Beirut. It's more of a village, really. A variety of very specific social, economic and infrastructural factors in our tiny 10,452 km² means the spectrum of people you meet here is pretty limited – but still very rich!
1. The indie musician
The music scene if a very tight knit community in Lebanon, but also very widespread. You're always bound to find someone musically inclined in Beirut, because so many people are either in a band, forming a band or know where to see all the live bands.
Once you meet someone in a band, you suddenly know all the band members, and you'll probably start dating someone in a band. Then, for weeks on end, you meet the same people at the same types of gigs listening to people cover the same artists over and over again.
This kind of friendship is a vortex really.
2. The friend who lives in the middle-of-nowhere
Whenever you make plans in Beirut you always have to account for the one who live in the Mount Lebanon hinterlands. They're always complaining about you not making plans somewhere "near them". Except they live in the middle of nowhere.
If they don't know how to drive, making plans with them is nearly impossible, resigning them to a life of total obscurity. You make an active effort to remember them, but they soon drop off your social map. Ya haram.
If they do drive, they end up shuttling everyone around and turning into your adult life's school bus. Because nearly everyone is "on their way" -- it's logistically impossible for you not to be when they live so far away.
3. The gamers, ie Beirut society's ghosts
These are the people who are always at internet cafés either playing counter-strike or heroes of the storm on any night of the week. They're always there, and subsequently, they always smell like smoke, even if they never touched a cigarette in their lives.
There are also different communities, and wars between them, like PC gamers, Sony gamers, Nintendo gamers, etc...
There are even Facebook groups for gamers to come together because they're hard to find - because they're gaming all the time - but we know they're out there (or rather inside) somewhere.
4. The chronic protester
I think that many of the Middle East's relentless protesters got their training from having over-protective parents. How else can you have a normal life, if not by rebelling against your tiny, crazy domestic system?
In all seriousness though, these are the unsung heroes standing up to the thousands of political, social and economic injustices, while the rest of us struggle to piece our own lives together.
5. The Dubai-bound
These are the people who have family or friends in Dubai and travel there any chance they get. Don't even try to make plans with them whenever there's a 5 day holiday cause they've probably already packed their bags and have gone.
They flutter so frequently, they'll probably be gone and back again before you can say "Burj Khalifa."
6. The night-life lovers
The people who live for Friday/Saturday night-life of bars, drinking their worries away, singing rambunctiously and not having a care in the world.
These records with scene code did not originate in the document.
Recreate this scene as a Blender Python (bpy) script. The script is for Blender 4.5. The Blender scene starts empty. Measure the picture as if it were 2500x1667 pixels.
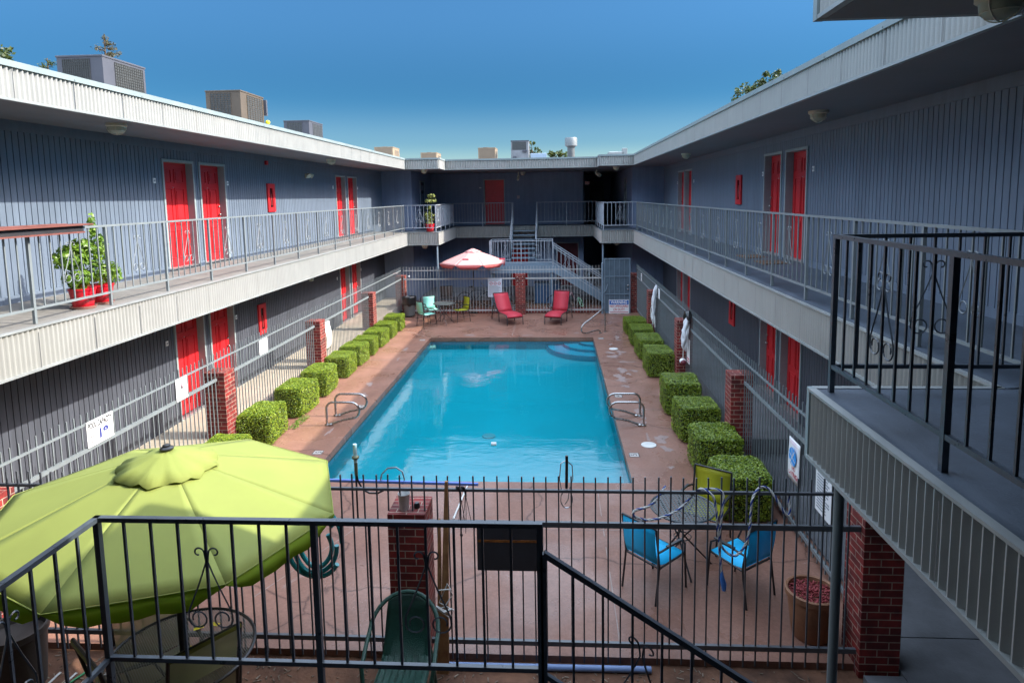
import bpy, bmesh, math, random
from math import pi, sin, cos, radians as RAD, atan2, hypot, sqrt, floor
from mathutils import Vector, Matrix
random.seed(7)
SC = bpy.context.scene
COL = SC.collection
# ------------------------------------------------------------------ camera, world, sun, exposure
cam = bpy.data.objects.new("camera", bpy.data.cameras.new("camera")); COL.objects.link(cam)
cam.data.sensor_width = 36.0; cam.data.lens = 22.528
cam.data.shift_x = -0.00465; cam.data.shift_y = -0.07224
cam.data.clip_end = 3000; cam.data.clip_start = 0.05
CAMZ = 4.376
pitch, yaw, roll = 0.1106, 0.0603, -0.0163
_f = Vector((-sin(yaw)*cos(pitch), cos(yaw)*cos(pitch), -sin(pitch)))
_r = Vector((cos(yaw), sin(yaw), 0)); _u = _r.cross(_f)
_r2 = _r*cos(roll)+_u*sin(roll); _u2 = -_r*sin(roll)+_u*cos(roll)
cam.matrix_world = Matrix(((_r2.x,_u2.x,-_f.x,0),(_r2.y,_u2.y,-_f.y,0),(_r2.z,_u2.z,-_f.z,CAMZ),(0,0,0,1)))
SC.camera = cam
SKY = ((.0,(.16,.19,.19)), (.05,(.14,.175,.185)), (.085,(.085,.135,.165)), (.15,(.042,.105,.147)), (.30,(.088,.172,.22)), (.58,(4.85,3.4,2.3)))
SUN = Vector((1.0, 0.04, 0.79)).normalized()
w = bpy.data.worlds.new("World"); SC.world = w; w.use_nodes = True
nt = w.node_tree; bg = nt.nodes["Background"]
sky = nt.nodes.new("ShaderNodeTexSky"); sky.sky_type = 'NISHITA'; sky.sun_disc = False
sky.sun_elevation = math.asin(SUN.z); sky.sun_rotation = atan2(SUN.x, SUN.y)
sky.altitude = 300; sky.air_density = 1.0; sky.dust_density = 0.3; sky.ozone_density = 2.5
# sky scaled by elevation: overhead boosted as added fill, low band dimmed and bluer
_tc = nt.nodes.new("ShaderNodeTexCoord"); _sp = nt.nodes.new("ShaderNodeSeparateXYZ"); nt.links.new(_tc.outputs["Generated"], _sp.inputs[0])
_mx = nt.nodes.new("ShaderNodeValToRGB"); _mx.color_ramp.interpolation = 'EASE'; nt.links.new(_sp.outputs[2], _mx.inputs[0])
_el = _mx.color_ramp.elements
while len(_el) < len(SKY): _el.new(.5)
for _e, (_p, _c) in zip(_el, SKY): _e.position = _p; _e.color = (*_c, 1)
_ml = nt.nodes.new("ShaderNodeVectorMath"); _ml.operation = 'MULTIPLY'; nt.links.new(sky.outputs[0], _ml.inputs[0]); nt.links.new(_mx.outputs[0], _ml.inputs[1])
nt.links.new(_ml.outputs[0], bg.inputs[0]); bg.inputs[1].default_value = 0.15
sl = bpy.data.lights.new("sun", 'SUN'); sl.energy = 2.0; sl.angle = RAD(0.55); sl.color = (1.0, 0.93, 0.82)
so = bpy.data.objects.new("sun", sl); COL.objects.link(so); so.location = (30, 0, 30)
so.rotation_euler = SUN.to_track_quat('Z', 'Y').to_euler()
SC.view_settings.view_transform = 'Standard'; SC.view_settings.look = 'None'
SC.view_settings.exposure = 2.15; SC.view_settings.gamma = 1.0
SC.cycles.max_bounces = 8; SC.cycles.transparent_max_bounces = 16
SC.cycles.caustics_reflective = False; SC.cycles.caustics_refractive = False

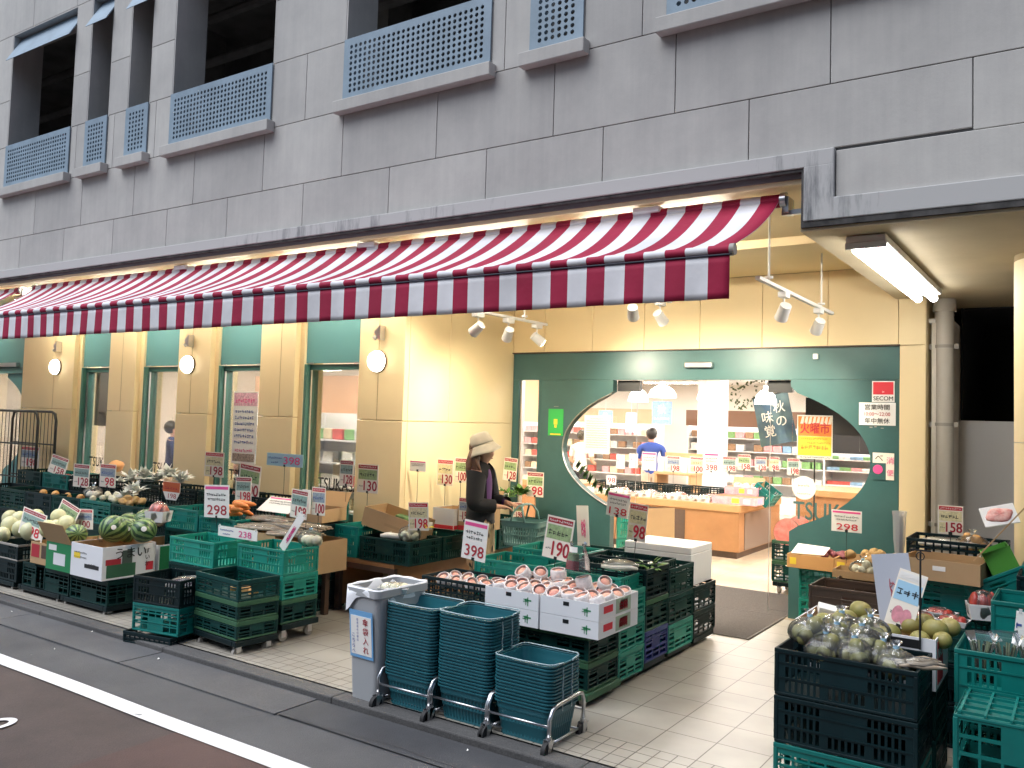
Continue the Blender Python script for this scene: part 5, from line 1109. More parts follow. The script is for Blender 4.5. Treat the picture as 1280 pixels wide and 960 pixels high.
for (x, y, cap) in ((-3.16, 5.06, 'inner'), (-3.05, 5.12, 'inner'), (-3.26, 5.0, 'inner'), (-2.78, 5.0, 'corner'), (-2.66, 5.06, 'corner')): peach(f'pink netted peach on the second layer of the {cap} carton', (x, y, .722), f'upper netted peaches in the {cap} carton')
t = thing('rolled_price_bag', 'clear rolled bag with a fruit picture standing in the peaches', 'price card', gy(722, 714, 4.98), R(-15))
b = B().lathe([(.085, 0), (.075, .08), (.05, .16), (.06, .19)], 20); obj('plastic_sleeve', b, M_plastic, t, True)
b = B()
for m0, z0, z1, a0, a1 in ((0, .02, .075, 225, 320), (1, .078, .125, 225, 320), (2, .13, .165, 230, 310)):
    b.k = m0
    for q in range(8):
        a, c = R(a0+(a1-a0)*q/8), R(a0+(a1-a0)*(q+1)/8); r0, r1 = .082-.2*z0+.004, .082-.2*z1+.004
        b.quad((r0*math.cos(a), r0*math.sin(a), z0), (r0*math.cos(c), r0*math.sin(c), z0), (r1*math.cos(c), r1*math.sin(c), z1), (r1*math.cos(a), r1*math.sin(a), z1))
obj('print', b, [M_redd, M_card1, M_paper], t)
card((677, 646, 711, 699), 5.15, 'price card reading 190 above the netted peaches', 'green', '190', roll=6, tilt=-4)
card((576, 651, 606, 700), 4.9, 'white handwritten card reading 398 in front of the customer', 'white', '398', roll=5, stick=.1)
crate('black crate of netted white fruit behind the baskets', -4.08, 4.88, .44, .60, .40, .19, 'open', M_black, None, 0, GC)
crate('dark crate below the black crate of netted fruit', -4.08, 4.88, .222, .6, .4, .215, 'slot', M_dgreen, None, 0, GC); crate('lowest crate below the netted fruit', -4.08, 4.88, .004, .6, .4, .215, 'slot', M_dgreen, None, 0, GC)
for i in range(8): peach('pink peach in a net lying in the black crate behind the baskets', (-3.97+.13*(i % 4)+rnd.uniform(-.01, .01), 5.0+.13*(i//4), .585), 'netted peaches in the black crate')
for k, (x, y, z, lab) in enumerate(((-3.95, 5.35, .52, 'bright teal crate behind the black crate of netted fruit'), (-3.95, 5.35, .31, 'teal crate under the bright teal crate behind the netted fruit'), (-3.90, 5.80, .56, 'bright teal crate nearest the customer'), (-3.90, 5.80, .35, 'teal crate under the one nearest the customer'), (-3.28, 5.35, .52, 'bright teal crate behind the peach cartons'), (-3.25, 5.80, .56, 'dark crate of greens behind the peach cartons'))): crate(lab, x, y, z, .62 if k < 4 else .6, .42, .2, 'slot', M_tealb if k < 5 else M_dgreen, None, 0, GC)
t = thing('display_stand', 'low dark stand under the teal crates behind the peaches', 'stand', (-3.6, 5.8, 0)); obj('deck', B().rbox(-.36, .36, -.44, .42, .26, .295, .004), M_woodd, t)
for x in (-.3, .3):
    for y in (-.4, .38): obj('leg', B().box(x-.025, x+.025, y-.02, y+.02, 0, .26), M_woodd, t)
for k, (x, y, z, m, lab) in enumerate(((-3.9, 6.25, .42, M_dgreen, 'dark crate beyond the teal crates behind the peaches'), (-3.9, 6.70, .42, M_dgreen, 'dark crate by the green panel beyond the peach display'), (-3.9, 6.25, .2, M_dgreen, 'lower dark crate beyond the teal crates'), (-3.9, 6.70, .2, M_dgreen, 'lower dark crate by the green panel'))): crate(lab, x, y, z, .62, .42, .215, 'slot', m, None, 0, GC)
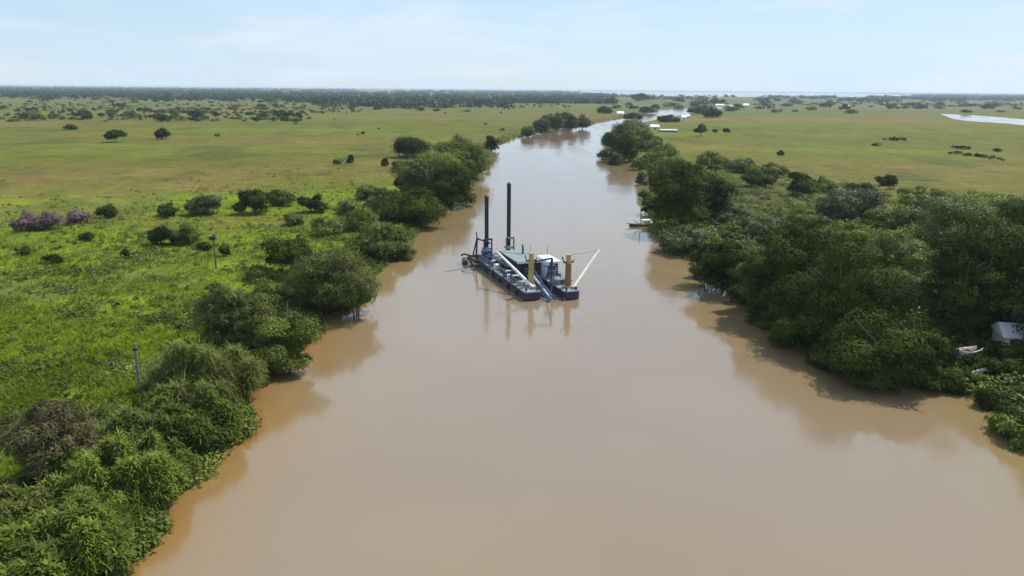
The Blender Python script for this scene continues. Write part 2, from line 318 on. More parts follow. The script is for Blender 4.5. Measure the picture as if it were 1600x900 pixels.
class MB:
    def __init__(s): s.v = []; s.f = []
    def add(s, V, Fc):
        o = len(s.v); s.v += [Vector(v) for v in V]; s.f += [tuple(i+o for i in f) for f in Fc]; return s
    def box(s, x0, x1, y0, y1, z0, z1):
        return s.add([(x0, y0, z0), (x1, y0, z0), (x1, y1, z0), (x0, y1, z0), (x0, y0, z1), (x1, y0, z1), (x1, y1, z1), (x0, y1, z1)],
                     [(0, 3, 2, 1), (4, 5, 6, 7), (0, 1, 5, 4), (1, 2, 6, 5), (2, 3, 7, 6), (3, 0, 4, 7)])
    def tube(s, path, r, k=8):
        if not isinstance(r, (list, tuple)): r = [r]*len(path)
        return s.add(*tube(path, r, k))
    def prism(s, pts, z0, z1):          # outline in x, y
        n = len(pts); return s.add([(x, y, z0) for x, y in pts]+[(x, y, z1) for x, y in pts], [tuple(range(n))[::-1], tuple(range(n, 2*n))]+[(i, (i+1) % n, n+(i+1) % n, n+i) for i in range(n)])
    def build(s, name, m, parent=None, bevel=0, smooth=False):
        o = meshobj(name, s.v, s.f, m, parent, smooth)
        if bevel:
            b = o.modifiers.new('bevel', 'BEVEL'); b.width = bevel; b.segments = 2; b.limit_method = 'ANGLE'
        return o
def trunk_mb(seed, Hh, Wd, z0, r0, multi=1):
    rs = random.Random(seed); b = MB()
    for m_ in range(multi):
        ox = (rs.random()-.5)*Wd*.25*(multi > 1); oy = (rs.random()-.5)*Wd*.25*(multi > 1)
        top = z0+(Hh-z0)*.45; lean = (rs.uniform(-.12, .12)*Hh+ox*1.5, rs.uniform(-.12, .12)*Hh+oy*1.5)
        p = [(ox, oy, -.5), (ox+lean[0]*.2, oy+lean[1]*.2, top*.35), (ox+lean[0]*.6, oy+lean[1]*.6, top*.7), (ox+lean[0], oy+lean[1], top)]
        b.tube(p, [r0*1.3, r0, r0*.8, r0*.55])
        for k in range(5):
            th = rs.random()*6.28; q = Vector(p[2 if k < 3 else 3]); L_ = Wd*rs.uniform(.22, .38)
            e = q+Vector((math.cos(th)*L_, math.sin(th)*L_, (Hh-z0)*rs.uniform(.15, .4)))
            b.tube([q, q.lerp(e, .5)+Vector((0, 0, -.05*L_)), e], [r0*.5, r0*.35, r0*.12], 5)
    return b
def canopy_arcs(seed, Wd, Dp, Hh, n, ln, wd):
    """arching cane blades: strips of three quads springing from low clumps"""
    rs = np.random.default_rng(seed); Vs = []; Ts = []
    th0 = rs.random(n)*6.283; q_ = np.sqrt(rs.random(n)); er = .62+.75*vnoise(np.cos(th0)*2.2+seed*3.1, np.sin(th0)*2.2+seed*1.7); bx, by = np.cos(th0)*q_*er*Wd*.5, np.sin(th0)*q_*er*Dp*.5
    sx = seed*7.3; lump = fbm(bx/1.8+sx, by/1.8+sx, 4); lump = np.clip((lump-.2)/.55, 0, 1); top = Hh*(1-q_**2*.6)*(.06+1.25*lump)
    base = np.column_stack([bx, by, top*(1-.75*rs.random(n)**2.2)])
    th = rs.random(n)*6.283; o = np.column_stack([np.cos(th), np.sin(th), np.zeros(n)])
    l = ln*rs.uniform(.6, 1.3, n); up = rs.uniform(.1, 1.3, n); sag = rs.uniform(.2, .9, n)
    sdv = np.column_stack([-np.sin(th), np.cos(th), rs.uniform(-.3, .3, n)])
    strips = []
    for k, t in enumerate((0, .33, .66, 1)):
        c_ = base + o*(l*t*.8)[:, None] + np.array([0, 0, 1])*((up*t - sag*t*t*1.25)*l)[:, None]
        ww = wd*(.5, 1, .75, .08)[k]
        strips.append(c_-sdv*ww/2); strips.append(c_+sdv*ww/2)
    V = np.stack(strips, 1).reshape(-1, 3); V[:, 2] = np.maximum(V[:, 2], .03)
    b0 = np.arange(n)[:, None]*8
    Fq = np.concatenate([b0+np.array([[0, 1, 3, 2]]), b0+np.array([[2, 3, 5, 4]]), b0+np.array([[4, 5, 7, 6]])])
    tone = np.clip(lump*.75+rs.normal(0, .2, n), 0, 1)
    return V, Fq, np.repeat(tone, 8)
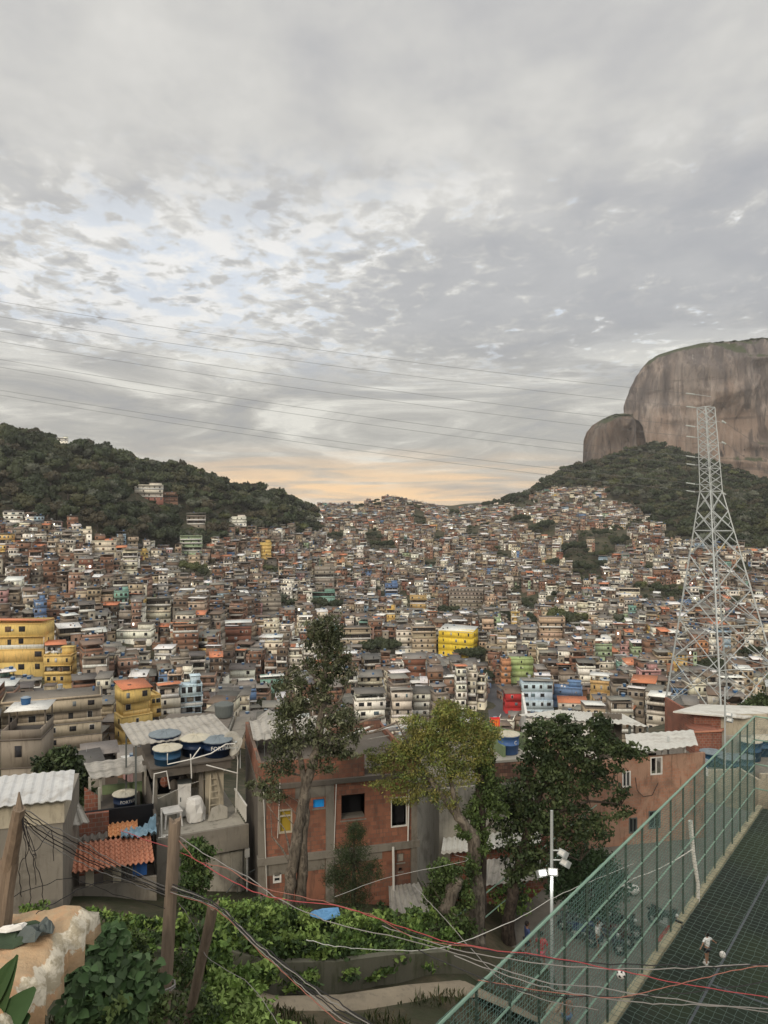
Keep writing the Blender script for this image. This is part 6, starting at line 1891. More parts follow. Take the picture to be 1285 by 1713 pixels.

They can be found frequenting Makdessi street or Mar Mikhael, staying in either one spot the entire night or hopping from one bar to the next.
7. Food festival fanatic
With the many food festivals here in Lebanon (Souk el Akl, Beirut Street Food Festival...) we produce many foodies.
A food festival is like Christmas to this person, and no matter how many nights the festival lasts, they'll probably be there every night, trying something new every day.